(Saved entries)
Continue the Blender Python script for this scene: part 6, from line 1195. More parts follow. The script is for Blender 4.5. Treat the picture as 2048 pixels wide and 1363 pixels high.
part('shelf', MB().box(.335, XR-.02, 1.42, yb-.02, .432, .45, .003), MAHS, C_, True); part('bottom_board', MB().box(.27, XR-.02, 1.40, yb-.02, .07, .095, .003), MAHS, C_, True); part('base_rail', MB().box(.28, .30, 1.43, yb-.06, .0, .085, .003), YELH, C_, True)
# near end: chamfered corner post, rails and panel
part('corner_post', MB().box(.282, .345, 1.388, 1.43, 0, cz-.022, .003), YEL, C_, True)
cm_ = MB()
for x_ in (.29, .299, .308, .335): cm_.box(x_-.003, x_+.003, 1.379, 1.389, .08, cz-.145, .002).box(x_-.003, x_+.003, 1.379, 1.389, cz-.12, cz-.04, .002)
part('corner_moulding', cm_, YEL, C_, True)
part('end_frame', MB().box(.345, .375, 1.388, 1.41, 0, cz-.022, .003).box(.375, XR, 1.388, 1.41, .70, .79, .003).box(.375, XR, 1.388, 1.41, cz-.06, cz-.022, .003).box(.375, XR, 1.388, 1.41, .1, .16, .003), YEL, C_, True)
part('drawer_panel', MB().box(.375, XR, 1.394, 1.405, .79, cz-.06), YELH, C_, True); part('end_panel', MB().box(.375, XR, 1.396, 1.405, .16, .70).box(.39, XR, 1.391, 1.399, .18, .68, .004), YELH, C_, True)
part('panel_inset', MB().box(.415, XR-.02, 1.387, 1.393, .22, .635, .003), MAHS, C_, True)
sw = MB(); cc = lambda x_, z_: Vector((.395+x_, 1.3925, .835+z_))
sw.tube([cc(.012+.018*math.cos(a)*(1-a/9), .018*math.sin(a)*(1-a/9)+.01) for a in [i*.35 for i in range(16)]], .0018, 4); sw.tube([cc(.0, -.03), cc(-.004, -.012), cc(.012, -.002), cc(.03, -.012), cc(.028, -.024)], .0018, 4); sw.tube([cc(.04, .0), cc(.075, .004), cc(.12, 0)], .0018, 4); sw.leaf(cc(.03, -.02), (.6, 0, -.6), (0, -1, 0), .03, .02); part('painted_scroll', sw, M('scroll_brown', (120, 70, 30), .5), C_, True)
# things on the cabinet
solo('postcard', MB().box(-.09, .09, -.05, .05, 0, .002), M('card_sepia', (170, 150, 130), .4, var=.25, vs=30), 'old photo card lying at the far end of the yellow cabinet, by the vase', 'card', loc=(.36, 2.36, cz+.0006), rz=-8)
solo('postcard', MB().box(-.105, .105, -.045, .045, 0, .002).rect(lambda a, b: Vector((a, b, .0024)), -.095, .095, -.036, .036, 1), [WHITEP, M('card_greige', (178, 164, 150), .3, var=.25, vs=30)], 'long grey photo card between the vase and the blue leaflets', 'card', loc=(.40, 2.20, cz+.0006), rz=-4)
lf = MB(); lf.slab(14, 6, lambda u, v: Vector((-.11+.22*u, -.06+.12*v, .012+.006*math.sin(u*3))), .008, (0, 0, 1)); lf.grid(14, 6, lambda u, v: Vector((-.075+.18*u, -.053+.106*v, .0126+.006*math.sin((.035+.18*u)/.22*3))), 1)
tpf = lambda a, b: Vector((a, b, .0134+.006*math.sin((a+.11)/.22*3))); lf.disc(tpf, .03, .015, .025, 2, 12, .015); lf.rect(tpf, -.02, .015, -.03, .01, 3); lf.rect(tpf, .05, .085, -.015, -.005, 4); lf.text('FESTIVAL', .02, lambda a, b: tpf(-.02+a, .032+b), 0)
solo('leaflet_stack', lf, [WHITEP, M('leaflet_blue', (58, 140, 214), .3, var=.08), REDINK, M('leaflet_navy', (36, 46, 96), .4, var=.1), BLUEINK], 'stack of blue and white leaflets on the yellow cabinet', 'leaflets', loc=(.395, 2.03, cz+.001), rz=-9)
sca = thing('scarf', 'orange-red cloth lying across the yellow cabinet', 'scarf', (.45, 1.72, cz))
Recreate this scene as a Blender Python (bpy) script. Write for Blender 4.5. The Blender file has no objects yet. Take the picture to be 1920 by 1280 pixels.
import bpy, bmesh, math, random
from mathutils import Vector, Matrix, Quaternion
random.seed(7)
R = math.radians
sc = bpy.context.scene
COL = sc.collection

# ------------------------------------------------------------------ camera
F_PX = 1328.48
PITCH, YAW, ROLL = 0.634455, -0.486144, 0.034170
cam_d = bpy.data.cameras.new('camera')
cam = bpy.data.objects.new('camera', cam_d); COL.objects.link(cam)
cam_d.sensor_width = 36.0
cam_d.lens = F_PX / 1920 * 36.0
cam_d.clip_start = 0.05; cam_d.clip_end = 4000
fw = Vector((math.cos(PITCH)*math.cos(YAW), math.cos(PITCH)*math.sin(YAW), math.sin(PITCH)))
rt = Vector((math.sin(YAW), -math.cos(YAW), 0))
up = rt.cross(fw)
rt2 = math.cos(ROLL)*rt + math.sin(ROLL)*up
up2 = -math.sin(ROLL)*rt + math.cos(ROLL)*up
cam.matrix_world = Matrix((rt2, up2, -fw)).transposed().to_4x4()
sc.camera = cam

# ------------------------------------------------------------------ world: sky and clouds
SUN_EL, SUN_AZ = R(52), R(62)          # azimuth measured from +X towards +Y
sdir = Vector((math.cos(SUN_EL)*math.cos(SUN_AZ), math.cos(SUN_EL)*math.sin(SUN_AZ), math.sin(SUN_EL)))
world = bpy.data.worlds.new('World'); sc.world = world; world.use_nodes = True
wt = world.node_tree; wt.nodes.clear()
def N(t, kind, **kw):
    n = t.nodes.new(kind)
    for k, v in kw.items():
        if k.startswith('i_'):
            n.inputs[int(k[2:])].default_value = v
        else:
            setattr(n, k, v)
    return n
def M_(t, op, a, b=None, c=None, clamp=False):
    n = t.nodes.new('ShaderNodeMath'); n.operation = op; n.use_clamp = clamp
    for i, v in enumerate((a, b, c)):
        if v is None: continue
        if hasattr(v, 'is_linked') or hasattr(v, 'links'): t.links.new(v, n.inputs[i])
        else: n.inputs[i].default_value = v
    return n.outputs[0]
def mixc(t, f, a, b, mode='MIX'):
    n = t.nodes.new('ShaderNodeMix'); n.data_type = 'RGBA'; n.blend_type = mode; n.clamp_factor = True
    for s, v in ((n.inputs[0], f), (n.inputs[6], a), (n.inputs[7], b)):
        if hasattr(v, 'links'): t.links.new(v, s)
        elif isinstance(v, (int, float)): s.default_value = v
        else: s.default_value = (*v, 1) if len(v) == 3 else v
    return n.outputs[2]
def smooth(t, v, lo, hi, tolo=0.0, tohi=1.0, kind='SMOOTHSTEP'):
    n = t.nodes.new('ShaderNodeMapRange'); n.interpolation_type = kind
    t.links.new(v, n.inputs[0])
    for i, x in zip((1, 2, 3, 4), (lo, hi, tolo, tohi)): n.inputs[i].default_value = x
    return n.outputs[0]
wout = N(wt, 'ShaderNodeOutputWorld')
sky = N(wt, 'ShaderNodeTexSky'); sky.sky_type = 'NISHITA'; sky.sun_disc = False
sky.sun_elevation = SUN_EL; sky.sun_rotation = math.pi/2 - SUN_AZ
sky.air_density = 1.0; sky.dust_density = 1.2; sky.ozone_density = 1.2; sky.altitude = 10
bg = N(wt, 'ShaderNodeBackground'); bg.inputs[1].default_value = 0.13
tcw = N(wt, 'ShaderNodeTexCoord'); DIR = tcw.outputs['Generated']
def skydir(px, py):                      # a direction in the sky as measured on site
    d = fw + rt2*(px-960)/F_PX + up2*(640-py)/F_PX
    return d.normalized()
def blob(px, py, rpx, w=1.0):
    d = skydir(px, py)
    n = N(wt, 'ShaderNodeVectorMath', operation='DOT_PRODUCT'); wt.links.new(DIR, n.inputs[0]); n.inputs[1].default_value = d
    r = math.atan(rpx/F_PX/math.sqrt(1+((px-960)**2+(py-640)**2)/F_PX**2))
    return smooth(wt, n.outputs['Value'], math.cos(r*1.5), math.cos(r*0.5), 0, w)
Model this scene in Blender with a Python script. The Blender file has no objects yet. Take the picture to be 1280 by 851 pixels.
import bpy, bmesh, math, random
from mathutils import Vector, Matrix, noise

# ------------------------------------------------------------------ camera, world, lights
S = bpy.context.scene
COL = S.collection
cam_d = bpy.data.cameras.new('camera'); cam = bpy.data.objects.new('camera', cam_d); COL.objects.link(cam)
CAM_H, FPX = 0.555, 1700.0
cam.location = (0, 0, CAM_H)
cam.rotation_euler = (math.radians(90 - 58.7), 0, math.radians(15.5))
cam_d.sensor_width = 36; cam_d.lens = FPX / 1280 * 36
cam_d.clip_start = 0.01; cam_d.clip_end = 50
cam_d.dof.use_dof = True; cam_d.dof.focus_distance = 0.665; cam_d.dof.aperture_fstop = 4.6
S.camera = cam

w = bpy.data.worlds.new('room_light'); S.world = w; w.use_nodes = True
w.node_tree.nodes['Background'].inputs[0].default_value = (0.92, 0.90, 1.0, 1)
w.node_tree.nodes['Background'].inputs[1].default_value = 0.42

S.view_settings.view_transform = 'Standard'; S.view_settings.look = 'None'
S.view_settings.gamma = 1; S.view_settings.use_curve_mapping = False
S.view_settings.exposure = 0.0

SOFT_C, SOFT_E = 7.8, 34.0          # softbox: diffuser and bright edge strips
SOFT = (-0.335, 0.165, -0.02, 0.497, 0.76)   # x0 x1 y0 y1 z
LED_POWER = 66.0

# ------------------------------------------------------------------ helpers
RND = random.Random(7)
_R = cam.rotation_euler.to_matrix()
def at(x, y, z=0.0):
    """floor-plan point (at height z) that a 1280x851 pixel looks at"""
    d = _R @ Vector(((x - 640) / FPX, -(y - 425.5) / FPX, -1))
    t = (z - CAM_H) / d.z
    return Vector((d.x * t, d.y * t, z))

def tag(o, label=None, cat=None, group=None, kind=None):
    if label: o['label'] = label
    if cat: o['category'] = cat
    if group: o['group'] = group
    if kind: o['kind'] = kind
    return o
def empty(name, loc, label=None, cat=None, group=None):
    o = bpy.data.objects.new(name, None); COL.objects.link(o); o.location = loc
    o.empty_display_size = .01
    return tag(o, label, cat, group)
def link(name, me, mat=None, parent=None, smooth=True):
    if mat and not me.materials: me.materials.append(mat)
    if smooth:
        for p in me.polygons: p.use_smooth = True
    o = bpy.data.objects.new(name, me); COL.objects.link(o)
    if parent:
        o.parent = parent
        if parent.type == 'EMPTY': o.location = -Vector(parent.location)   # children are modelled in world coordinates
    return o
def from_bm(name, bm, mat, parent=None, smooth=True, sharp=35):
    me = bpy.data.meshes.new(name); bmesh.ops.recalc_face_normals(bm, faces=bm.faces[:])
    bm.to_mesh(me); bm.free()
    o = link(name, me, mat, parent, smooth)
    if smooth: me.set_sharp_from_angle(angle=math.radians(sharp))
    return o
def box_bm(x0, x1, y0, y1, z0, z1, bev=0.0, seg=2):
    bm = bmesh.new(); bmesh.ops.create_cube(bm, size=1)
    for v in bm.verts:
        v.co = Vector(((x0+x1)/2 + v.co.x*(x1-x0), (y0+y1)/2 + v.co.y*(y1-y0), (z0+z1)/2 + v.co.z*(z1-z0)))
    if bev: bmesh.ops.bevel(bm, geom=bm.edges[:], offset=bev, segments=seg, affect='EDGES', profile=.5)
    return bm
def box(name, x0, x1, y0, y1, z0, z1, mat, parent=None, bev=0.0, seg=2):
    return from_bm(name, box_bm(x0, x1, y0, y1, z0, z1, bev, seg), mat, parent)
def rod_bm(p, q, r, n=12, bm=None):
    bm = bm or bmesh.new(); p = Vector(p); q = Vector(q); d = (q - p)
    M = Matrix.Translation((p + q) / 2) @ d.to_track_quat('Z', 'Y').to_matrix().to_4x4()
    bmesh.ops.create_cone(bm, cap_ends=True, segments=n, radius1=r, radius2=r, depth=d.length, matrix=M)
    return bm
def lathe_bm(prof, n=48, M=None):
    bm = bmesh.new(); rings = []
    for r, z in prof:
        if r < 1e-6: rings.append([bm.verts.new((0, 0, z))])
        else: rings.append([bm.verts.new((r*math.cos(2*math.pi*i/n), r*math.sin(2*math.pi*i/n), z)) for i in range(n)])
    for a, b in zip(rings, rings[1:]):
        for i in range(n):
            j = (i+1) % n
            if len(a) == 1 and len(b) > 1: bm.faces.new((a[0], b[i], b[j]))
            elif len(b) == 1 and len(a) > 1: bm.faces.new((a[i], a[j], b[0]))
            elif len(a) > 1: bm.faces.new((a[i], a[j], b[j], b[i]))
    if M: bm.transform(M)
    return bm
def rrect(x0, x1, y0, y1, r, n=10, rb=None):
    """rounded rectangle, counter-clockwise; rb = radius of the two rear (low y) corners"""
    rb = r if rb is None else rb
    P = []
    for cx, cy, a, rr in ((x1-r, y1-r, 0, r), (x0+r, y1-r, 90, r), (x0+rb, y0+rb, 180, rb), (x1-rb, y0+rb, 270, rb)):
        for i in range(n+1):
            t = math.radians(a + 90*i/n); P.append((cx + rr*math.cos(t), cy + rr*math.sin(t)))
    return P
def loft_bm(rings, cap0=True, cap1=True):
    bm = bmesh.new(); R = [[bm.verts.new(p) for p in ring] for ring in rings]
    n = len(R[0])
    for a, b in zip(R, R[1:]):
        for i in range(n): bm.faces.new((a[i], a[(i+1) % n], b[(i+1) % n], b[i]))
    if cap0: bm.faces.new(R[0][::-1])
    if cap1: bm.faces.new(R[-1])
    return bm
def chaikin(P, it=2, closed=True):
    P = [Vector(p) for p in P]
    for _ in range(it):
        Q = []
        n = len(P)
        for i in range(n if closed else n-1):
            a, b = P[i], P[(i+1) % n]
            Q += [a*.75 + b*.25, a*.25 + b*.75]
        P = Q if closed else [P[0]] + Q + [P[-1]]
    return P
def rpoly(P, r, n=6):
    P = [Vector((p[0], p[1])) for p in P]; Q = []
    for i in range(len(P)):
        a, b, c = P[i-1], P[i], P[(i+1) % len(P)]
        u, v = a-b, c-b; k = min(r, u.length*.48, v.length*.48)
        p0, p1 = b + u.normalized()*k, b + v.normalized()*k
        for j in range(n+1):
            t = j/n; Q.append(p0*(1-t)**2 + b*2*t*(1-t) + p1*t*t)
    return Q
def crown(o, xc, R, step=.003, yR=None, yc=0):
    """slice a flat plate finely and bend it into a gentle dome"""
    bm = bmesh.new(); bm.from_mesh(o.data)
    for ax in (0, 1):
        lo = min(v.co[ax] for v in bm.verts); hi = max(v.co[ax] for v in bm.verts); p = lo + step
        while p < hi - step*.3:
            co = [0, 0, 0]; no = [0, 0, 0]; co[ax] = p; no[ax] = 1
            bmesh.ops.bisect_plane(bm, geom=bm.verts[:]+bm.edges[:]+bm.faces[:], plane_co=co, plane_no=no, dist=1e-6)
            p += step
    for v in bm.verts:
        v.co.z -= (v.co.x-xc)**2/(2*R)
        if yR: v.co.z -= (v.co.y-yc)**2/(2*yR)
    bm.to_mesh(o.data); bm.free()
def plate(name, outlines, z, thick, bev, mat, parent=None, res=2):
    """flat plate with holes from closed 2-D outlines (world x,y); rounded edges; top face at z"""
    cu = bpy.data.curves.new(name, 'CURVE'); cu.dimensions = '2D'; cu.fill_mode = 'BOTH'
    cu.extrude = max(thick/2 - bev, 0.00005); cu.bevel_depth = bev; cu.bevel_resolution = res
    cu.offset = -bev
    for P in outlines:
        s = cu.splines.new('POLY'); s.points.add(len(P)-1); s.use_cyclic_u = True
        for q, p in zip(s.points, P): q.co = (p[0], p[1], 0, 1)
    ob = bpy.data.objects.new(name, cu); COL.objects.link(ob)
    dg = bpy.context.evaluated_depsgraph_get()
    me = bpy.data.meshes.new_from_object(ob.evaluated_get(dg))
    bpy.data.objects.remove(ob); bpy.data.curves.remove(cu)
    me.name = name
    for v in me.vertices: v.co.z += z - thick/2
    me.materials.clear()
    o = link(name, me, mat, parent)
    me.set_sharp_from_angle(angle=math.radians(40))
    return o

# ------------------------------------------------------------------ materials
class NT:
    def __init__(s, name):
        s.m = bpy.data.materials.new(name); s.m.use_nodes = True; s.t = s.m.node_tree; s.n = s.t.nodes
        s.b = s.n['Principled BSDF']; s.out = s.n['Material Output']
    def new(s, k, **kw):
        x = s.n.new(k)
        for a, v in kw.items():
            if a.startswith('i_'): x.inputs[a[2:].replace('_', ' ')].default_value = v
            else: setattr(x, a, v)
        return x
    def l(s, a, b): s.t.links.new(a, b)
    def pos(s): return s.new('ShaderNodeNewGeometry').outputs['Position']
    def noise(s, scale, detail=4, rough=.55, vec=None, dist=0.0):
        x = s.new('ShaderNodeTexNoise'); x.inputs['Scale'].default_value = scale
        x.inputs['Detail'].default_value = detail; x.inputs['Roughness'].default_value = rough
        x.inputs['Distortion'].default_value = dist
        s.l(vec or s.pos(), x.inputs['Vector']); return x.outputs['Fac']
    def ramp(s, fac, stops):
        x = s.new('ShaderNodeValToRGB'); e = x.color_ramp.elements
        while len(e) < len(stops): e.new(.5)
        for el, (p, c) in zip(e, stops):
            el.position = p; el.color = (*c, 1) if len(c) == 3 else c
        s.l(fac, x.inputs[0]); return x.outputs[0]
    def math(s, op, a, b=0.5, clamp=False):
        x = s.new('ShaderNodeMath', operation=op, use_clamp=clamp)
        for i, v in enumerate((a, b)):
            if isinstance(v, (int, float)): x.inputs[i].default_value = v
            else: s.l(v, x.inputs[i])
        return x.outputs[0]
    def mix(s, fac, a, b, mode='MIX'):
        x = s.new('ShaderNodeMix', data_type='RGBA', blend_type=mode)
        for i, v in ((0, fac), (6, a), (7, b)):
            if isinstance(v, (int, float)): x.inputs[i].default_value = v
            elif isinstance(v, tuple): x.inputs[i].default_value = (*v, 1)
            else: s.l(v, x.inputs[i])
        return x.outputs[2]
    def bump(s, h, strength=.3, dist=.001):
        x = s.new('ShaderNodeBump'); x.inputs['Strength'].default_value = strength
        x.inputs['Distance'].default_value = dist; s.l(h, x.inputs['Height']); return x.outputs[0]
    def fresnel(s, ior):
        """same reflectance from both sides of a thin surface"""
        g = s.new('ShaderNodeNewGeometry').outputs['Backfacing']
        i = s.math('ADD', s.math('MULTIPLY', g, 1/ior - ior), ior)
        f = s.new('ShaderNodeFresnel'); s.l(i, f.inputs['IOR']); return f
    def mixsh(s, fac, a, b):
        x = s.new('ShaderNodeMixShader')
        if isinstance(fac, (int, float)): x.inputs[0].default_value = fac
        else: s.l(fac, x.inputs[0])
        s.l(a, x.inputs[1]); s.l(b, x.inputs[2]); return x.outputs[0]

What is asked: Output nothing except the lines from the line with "Recreate this scene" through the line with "COL = sc.collection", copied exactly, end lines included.

Complete answer:
Recreate this scene as a Blender Python (bpy) script. Write for Blender 4.5. The Blender file has no objects yet. Take the picture to be 1920 by 1280 pixels.
import bpy, bmesh, math, random
from mathutils import Vector, Matrix, Quaternion
random.seed(7)
R = math.radians
sc = bpy.context.scene
COL = sc.collection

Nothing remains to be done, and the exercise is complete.